先日、なか卯で昼メシを食おうとした時のこと。カウンター席で注文した冷やし担々麺を待っていた。すると、二人組の女子高生がふらっと入って来た。
僕は何気なく目で追う。いかにも普通の感じの二人(クラスで特に目立つでもない普通の感じの子だった)は、注文したうどんをテーブル席で待っていた。二人は楽しそうに何かをひそひそと話していた。なんてことはない、そんな状況であり風景だった。しかし、それを見ていたら、ふいに泣きそうになり、女子高生からゆっくりと目をそらした。

❝なんてことはない❞

実は、これがまずかった。
もうしばらく前から、「なんてことはない」が僕の涙腺を人質に取っている。
娘が女子高生になった時、こうしてなか卯に友達とメシを食いに来ていることを親が見ることはない。
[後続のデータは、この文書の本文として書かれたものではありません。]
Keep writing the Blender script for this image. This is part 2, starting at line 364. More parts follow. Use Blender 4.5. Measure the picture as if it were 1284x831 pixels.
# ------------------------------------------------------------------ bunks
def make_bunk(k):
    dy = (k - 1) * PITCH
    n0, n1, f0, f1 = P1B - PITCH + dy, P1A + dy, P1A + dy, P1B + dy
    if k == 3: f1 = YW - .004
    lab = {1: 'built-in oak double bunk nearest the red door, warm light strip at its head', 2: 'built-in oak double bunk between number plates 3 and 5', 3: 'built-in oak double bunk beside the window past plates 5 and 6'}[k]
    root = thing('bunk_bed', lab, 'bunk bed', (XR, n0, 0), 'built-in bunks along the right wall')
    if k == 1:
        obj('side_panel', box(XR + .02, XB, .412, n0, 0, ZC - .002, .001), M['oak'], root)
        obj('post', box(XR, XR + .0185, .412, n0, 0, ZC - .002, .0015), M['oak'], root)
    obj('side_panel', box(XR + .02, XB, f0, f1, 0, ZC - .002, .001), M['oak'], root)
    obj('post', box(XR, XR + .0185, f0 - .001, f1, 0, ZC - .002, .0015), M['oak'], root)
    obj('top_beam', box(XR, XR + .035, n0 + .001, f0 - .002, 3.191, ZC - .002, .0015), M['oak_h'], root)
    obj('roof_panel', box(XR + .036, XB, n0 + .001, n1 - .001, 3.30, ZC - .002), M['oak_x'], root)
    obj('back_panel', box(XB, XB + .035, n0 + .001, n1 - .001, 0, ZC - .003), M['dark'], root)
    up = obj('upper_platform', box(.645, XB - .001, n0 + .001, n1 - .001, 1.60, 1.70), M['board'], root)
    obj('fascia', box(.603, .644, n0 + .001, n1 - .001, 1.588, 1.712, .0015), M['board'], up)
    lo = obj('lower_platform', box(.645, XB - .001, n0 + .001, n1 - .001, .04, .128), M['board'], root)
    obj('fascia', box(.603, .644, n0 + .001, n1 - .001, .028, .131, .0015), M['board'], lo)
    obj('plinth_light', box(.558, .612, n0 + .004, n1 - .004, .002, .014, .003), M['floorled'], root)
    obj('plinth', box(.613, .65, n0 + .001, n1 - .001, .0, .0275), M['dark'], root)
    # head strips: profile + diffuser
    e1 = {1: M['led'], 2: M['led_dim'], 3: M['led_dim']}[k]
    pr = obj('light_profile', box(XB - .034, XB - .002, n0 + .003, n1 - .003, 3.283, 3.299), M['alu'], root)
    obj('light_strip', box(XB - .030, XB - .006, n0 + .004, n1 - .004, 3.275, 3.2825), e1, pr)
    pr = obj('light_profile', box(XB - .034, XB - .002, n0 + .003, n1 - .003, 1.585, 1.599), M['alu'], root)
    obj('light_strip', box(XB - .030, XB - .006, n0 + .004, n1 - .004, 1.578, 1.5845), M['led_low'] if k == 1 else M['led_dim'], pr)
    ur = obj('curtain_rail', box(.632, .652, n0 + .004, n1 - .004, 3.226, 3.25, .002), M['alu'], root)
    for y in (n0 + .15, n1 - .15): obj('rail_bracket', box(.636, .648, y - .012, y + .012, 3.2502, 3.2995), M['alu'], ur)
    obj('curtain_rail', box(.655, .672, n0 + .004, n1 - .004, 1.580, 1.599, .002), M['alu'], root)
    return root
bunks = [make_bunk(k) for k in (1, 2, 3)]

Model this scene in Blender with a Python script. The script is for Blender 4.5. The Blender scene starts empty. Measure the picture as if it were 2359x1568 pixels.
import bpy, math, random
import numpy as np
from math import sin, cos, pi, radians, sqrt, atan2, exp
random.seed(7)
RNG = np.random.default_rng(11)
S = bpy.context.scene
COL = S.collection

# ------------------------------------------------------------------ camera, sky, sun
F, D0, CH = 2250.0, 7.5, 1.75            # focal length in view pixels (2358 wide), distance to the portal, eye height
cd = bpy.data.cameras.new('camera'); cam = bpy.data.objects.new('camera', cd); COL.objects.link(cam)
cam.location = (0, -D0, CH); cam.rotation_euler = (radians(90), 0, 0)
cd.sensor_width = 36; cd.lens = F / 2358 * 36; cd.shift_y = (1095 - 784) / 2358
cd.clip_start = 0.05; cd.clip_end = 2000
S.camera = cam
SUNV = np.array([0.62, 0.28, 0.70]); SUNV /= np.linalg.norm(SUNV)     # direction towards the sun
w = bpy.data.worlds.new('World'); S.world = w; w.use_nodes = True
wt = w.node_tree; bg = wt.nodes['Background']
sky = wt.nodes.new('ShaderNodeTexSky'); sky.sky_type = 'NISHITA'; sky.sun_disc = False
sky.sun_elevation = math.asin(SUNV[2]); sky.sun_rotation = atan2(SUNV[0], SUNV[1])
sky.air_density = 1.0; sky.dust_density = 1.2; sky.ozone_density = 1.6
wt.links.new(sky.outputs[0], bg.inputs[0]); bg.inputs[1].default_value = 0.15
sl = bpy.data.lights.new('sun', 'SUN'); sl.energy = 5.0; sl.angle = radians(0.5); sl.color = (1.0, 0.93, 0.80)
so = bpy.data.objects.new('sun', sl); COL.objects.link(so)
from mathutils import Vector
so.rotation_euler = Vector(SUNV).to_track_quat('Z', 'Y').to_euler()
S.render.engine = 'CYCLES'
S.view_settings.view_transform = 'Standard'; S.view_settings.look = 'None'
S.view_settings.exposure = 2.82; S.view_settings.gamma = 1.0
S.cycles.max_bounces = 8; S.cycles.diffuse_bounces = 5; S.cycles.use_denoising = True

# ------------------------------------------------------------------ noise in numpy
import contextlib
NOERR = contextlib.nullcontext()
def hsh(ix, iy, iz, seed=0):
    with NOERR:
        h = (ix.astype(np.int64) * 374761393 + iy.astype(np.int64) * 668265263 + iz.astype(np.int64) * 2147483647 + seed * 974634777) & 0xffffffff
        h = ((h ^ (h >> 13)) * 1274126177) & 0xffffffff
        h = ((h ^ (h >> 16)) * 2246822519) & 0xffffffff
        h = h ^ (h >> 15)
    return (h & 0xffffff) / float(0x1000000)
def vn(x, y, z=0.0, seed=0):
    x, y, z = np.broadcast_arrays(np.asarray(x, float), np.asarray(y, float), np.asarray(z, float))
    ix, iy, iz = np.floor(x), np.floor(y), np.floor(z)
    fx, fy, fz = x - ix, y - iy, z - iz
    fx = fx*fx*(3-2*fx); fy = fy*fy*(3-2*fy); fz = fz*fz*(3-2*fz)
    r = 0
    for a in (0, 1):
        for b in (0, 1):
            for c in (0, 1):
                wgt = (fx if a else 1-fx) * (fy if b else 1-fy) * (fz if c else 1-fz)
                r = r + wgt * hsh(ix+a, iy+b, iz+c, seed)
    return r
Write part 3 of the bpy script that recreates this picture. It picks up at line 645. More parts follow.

下校中の娘に張り付いてでもいない限り、見ることはあり得ない。ということは、今、僕の目の前にいるあの二人組の女子高生は、娘の14年後かもしれなかった。今、会ったばかりだけど、どうにも他人じゃなく思えてくる。いや、もはや他人には思えない。ここまでの飛躍が、すごいスピードで成立する。そんなことを考え始めると、未来に向かって進む走馬灯のように、少しずつ成長した娘が「17歳の所」でうどんを待っている気がしてくるのだ。そんな後に冷やし担々麺を食ったもんだから、味はさっぱりわからなかった。

こんなのがしょっちゅうある。油断していると頻繁に出くわしてしまう。
その都度、感情移入していると本当に疲れてしまうので、目をとじて歩きたい気分だ。これ、他の親はどうしてるんだろ? 俺だけなのか? それにしても、今回のこの文章、育児コラムでもなんでもないよね…。すんません。つまる所、最近はあんまり育児ができてないのかもしれない。さらに申し訳ない。
先日、そんな娘に「劇団フルタ丸」という概念を教え込もうと試みた。そろそろいいだろう、と。けど、まずは「劇団とは何か?」から説明しなくちゃいけなくて、それを理解させるまでには、まだ遠い道のりであると知った。